I have lived here long enough to know a few things: which trees on the Common bud first in early spring, when the Swan Boats come out for the season and when they disappear. I know the stretch where the wind sweeps most fiercely down the east side of the Common. I can tell by the sky if the outdoor carts at the Brattle will be open, or if the booksellers will hedge their bets and cover the carts, but open the shelves. I have a favorite stand at the farmer’s market. I am a small part of the bustling routine of this particular city, these few square blocks, this everyday.

carrots peaches farmers market summer fall

And yet: I have not yet learned to hide my surprise when a grove of green trees turns orange overnight. New obstacles on familiar streets (construction, always construction) catch me off guard. There are still fresh delights to discover, like the food truck near the Park Street station, with its rosemary french fries, mulled cider and friendly staff. And sometimes I board a crowded subway train and snag a seat for the ride home. After a long day, a square of faux leather and plastic to perch on feels like grace.

I have been here long enough to know this blogging neighborhood, too. Eight years and hundreds of posts – today marks my 1,000th – is sufficient time to get to know any terrain. I have my favorite haunts, my well-traveled paths online. Some bloggers and readers are constant companions, others intermittent visitors. I know the landscape and can predict some of the seasonal changes. I have a practice, a process, a routine.

I began writing in this space as a college student in Oxford, posting commentary on The Lord of the Rings as part of a guided study conducted with a professor back in Texas. I quit posting when I came home, but started blogging a year later with a group of friends on a private site. At the urging of another friend, I switched back to this public blog, to muse about travel, books, college life and the looming uncertainty of my future.

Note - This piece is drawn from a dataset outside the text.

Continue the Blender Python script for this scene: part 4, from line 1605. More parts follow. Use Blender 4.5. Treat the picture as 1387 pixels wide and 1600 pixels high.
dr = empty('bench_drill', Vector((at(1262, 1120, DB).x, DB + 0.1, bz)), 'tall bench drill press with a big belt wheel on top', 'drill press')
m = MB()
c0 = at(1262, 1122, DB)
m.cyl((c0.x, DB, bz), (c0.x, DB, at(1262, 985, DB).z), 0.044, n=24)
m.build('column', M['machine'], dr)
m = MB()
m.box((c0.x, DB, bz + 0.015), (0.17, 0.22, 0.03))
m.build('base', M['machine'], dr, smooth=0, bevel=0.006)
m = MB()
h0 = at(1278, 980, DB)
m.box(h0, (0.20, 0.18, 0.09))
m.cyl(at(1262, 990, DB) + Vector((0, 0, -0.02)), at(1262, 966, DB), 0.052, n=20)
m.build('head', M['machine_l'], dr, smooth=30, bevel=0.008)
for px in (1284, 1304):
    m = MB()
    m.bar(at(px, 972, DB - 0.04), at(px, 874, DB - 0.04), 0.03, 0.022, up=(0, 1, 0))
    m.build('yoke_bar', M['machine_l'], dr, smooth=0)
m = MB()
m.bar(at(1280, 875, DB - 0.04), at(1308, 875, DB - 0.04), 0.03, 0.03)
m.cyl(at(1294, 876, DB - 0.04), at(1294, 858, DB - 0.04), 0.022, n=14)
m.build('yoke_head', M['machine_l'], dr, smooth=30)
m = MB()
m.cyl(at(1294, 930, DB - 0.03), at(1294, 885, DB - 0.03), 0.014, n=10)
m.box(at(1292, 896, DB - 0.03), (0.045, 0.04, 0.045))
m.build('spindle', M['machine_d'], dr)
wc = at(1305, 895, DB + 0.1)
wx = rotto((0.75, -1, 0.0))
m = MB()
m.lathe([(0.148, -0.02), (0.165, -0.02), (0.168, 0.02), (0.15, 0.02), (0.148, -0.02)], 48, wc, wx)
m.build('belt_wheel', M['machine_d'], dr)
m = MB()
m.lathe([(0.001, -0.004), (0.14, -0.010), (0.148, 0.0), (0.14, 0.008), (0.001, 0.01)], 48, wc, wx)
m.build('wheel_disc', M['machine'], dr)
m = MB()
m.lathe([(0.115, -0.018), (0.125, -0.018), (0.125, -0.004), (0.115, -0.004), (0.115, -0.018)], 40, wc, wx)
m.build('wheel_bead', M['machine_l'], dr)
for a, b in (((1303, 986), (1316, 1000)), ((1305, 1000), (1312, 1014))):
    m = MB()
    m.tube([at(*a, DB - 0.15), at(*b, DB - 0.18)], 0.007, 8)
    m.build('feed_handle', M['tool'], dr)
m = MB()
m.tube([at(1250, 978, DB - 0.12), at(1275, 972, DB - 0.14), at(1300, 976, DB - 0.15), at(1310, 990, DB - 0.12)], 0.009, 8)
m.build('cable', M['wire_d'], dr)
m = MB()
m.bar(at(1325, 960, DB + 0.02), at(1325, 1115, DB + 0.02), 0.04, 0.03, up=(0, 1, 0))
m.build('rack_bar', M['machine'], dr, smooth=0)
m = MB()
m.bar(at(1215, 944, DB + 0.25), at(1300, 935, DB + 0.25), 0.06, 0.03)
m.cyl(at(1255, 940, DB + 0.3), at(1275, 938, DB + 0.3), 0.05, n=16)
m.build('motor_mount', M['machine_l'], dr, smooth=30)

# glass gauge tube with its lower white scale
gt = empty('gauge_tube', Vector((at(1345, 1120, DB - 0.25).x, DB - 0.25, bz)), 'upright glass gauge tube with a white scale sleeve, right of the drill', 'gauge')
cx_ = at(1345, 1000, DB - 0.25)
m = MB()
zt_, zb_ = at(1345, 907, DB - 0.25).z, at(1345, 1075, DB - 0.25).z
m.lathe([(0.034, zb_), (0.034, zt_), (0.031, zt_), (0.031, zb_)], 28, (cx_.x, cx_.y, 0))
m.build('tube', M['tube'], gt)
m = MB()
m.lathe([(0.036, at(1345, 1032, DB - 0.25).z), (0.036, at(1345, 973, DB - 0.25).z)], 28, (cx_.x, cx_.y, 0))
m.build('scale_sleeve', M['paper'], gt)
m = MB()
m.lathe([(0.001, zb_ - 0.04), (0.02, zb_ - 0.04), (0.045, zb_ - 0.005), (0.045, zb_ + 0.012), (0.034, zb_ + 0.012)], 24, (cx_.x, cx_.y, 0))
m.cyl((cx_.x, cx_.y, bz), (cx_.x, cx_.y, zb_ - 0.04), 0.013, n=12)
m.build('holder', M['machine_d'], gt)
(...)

I never expected to reach 1000 posts, as I typed in the crowded computer lab on Canterbury Road in 2004. The online world continues to surprise me: how huge and unknown it still is, how fast it can grow, how much potential it holds for connection. There is plenty of rubbish too, like the litter and grit along Boston’s streets: the Internet can be a venue for bickering, bullying, snark or simply too much shouting. Sometimes I retreat from it for a day or a weekend or longer. But I always come back. And this online corner of my own, a place to connect with readers and share my life, feels like grace.

Our digital world is changing so rapidly that I can’t predict where I’ll be writing in another eight years or 1,000 posts. But for now, I plan to keep coming back here, sharing books and travelogues and bits of my life story with you. The element of connection makes this space rich and sacred, and for that – and for all of you – I am so grateful.